Above all, I think of the young people in my constituency, in particular the incredible young women of LEAD— the leadership, enterprise, activism and development programme—delivered by RECLAIM. Through LEAD, those 12 and 13-year-old girls from Aberavon are engaging with the issues that face our community and are gaining the confidence and skills, so that they too can be change makers, leading change and making a difference in Aberavon. The girls of PT Perfect have put together their manifesto of the issues that are important to them, such as homelessness, supporting local businesses and giving girls the opportunity to be seen and to be heard. They have campaigned tirelessly on those issues and have engaged actively with a range of community figures about them. Last month, they were in Parliament to mark the centenary of women receiving the vote. This month, they have been selected to appear on stage at the WOW—the Women of the World—festival at the South Bank.

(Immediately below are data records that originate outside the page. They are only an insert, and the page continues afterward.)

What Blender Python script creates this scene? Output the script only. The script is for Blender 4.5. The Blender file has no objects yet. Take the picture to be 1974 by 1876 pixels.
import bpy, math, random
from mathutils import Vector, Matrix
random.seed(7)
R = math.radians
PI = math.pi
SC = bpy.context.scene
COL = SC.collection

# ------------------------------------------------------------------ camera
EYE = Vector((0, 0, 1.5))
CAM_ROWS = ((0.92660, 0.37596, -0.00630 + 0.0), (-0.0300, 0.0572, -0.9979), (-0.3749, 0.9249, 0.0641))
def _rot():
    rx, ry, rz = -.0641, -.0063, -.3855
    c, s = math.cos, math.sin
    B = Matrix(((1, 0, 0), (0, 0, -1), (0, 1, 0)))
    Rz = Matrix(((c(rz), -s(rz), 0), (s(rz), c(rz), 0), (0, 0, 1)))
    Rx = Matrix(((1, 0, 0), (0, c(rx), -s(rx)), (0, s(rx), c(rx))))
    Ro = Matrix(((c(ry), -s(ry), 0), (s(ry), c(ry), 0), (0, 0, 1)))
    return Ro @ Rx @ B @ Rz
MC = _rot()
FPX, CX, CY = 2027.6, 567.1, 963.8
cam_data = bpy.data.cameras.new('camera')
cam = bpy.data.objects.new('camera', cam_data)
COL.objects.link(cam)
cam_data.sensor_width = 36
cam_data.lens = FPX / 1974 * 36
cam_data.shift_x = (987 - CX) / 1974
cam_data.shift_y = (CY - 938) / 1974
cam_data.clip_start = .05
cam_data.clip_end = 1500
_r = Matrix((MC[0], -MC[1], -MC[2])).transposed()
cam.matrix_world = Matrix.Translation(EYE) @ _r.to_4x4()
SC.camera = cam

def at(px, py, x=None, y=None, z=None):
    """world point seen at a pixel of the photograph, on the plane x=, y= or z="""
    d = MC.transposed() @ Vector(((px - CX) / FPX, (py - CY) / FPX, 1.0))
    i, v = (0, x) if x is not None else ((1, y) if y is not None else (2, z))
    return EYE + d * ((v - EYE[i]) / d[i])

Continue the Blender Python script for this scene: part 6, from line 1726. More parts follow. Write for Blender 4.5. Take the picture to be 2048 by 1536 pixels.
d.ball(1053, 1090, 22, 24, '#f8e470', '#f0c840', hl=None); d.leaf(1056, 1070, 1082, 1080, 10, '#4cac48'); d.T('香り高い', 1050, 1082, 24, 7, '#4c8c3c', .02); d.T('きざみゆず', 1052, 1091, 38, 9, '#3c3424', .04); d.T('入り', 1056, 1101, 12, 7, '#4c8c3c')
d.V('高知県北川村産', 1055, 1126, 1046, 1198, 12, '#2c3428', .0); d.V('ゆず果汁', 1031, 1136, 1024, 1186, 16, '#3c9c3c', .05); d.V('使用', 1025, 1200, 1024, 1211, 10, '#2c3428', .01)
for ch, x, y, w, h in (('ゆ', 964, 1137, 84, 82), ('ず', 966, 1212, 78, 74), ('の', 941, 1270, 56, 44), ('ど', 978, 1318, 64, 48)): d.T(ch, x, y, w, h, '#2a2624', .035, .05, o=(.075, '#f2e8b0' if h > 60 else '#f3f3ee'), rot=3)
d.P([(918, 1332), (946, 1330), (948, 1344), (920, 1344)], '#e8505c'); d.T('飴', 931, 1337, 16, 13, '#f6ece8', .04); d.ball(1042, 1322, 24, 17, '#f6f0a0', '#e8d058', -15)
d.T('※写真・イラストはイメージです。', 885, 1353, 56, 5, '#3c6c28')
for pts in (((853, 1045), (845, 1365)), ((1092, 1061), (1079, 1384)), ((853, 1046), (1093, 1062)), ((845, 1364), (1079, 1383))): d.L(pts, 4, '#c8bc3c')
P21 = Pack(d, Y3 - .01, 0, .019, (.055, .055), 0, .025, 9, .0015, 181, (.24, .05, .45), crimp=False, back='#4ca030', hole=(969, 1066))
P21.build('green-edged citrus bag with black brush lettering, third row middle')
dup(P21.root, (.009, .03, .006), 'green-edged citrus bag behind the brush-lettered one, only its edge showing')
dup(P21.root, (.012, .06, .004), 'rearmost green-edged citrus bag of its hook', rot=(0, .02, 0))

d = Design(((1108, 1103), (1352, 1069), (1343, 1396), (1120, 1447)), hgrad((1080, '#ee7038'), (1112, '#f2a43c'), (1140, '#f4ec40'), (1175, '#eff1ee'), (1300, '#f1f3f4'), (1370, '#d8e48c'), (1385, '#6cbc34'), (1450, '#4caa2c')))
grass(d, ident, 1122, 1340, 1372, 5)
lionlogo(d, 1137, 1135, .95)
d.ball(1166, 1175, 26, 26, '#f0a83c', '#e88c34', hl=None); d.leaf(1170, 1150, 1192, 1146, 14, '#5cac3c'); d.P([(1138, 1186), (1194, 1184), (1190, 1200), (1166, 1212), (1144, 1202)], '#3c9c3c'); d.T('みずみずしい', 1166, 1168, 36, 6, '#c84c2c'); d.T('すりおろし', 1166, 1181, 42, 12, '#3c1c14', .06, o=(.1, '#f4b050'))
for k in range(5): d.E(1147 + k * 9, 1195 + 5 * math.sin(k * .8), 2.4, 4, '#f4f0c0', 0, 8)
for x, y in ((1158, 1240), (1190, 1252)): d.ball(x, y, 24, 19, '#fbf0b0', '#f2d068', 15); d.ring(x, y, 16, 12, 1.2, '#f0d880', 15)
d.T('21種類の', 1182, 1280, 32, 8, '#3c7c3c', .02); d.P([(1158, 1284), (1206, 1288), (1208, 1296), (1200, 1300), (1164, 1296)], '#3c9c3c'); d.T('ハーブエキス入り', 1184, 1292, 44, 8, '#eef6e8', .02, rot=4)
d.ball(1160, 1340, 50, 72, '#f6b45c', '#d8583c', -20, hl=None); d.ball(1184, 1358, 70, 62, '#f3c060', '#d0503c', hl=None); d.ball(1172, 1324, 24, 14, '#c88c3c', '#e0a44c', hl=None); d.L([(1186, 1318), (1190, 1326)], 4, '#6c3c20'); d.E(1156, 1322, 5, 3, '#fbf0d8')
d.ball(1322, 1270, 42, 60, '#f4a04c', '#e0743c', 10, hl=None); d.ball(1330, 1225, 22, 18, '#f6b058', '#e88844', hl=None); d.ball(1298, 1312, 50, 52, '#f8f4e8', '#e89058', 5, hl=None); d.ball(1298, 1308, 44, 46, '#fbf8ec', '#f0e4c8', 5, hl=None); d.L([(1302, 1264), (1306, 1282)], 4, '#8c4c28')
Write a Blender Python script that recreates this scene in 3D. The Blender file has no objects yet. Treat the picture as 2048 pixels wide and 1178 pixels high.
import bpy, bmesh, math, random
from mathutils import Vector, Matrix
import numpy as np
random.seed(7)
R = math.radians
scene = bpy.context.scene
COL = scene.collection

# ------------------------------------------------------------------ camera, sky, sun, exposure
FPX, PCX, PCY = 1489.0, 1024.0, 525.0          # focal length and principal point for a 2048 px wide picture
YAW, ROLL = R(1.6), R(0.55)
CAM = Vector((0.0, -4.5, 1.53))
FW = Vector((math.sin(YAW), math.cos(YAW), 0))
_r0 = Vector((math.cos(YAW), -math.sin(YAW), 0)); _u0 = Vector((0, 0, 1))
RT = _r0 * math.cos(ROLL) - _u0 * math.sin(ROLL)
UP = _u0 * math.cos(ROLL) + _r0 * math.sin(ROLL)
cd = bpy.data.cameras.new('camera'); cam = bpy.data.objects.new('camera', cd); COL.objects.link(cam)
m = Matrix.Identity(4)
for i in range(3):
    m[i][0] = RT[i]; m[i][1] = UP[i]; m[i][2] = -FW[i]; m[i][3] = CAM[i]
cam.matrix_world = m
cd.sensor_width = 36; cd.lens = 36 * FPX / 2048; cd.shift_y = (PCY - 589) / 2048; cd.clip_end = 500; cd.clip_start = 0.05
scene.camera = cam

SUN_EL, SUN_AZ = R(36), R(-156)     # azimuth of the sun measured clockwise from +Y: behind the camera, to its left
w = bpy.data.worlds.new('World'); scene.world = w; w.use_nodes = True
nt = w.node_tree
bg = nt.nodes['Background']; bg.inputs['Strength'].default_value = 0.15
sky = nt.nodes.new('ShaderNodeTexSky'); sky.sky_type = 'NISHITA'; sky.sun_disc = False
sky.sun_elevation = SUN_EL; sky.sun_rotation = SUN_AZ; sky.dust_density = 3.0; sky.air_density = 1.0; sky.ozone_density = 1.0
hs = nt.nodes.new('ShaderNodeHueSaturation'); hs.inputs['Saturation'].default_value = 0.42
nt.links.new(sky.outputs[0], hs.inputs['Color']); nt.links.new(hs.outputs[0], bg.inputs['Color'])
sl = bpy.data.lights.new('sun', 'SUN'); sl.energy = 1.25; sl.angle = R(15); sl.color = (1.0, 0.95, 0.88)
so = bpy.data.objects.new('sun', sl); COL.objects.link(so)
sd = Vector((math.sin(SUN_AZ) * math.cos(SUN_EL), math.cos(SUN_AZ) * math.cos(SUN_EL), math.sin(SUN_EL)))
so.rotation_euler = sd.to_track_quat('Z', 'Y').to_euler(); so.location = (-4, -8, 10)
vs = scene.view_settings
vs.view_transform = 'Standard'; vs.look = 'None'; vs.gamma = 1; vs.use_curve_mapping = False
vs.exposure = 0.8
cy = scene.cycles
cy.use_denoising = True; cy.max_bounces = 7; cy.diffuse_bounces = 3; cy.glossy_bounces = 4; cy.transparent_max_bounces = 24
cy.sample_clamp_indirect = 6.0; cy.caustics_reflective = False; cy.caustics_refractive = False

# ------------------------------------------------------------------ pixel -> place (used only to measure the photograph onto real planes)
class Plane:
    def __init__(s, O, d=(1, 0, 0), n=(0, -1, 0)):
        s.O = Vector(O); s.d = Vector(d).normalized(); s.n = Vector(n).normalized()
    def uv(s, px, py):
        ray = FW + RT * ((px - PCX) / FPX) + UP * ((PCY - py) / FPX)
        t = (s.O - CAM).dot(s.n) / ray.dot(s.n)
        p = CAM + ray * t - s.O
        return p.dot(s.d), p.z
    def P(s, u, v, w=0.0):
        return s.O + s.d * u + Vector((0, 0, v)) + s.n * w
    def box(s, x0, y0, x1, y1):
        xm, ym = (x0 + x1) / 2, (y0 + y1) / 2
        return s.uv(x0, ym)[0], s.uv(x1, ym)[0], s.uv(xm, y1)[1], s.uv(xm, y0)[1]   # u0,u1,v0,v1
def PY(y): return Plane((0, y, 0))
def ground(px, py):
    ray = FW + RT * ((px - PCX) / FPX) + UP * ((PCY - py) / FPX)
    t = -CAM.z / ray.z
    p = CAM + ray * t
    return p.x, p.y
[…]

It is for these girls and for the cohort of boys that will start the LEAD programme in a few weeks’ time and for the thousands of youngsters across Aberavon that ​we need the Westminster Government to change their attitude towards Wales. Labour understands the potential that we have in Wales and is willing to do what is required to allow us to fulfil that potential. The people of Wales deserve better. The people of Port Talbot deserve better and all in our country deserve better, because we have much to give and much to achieve, but to do that we need support from a Government that believe in Wales and will invest in our people.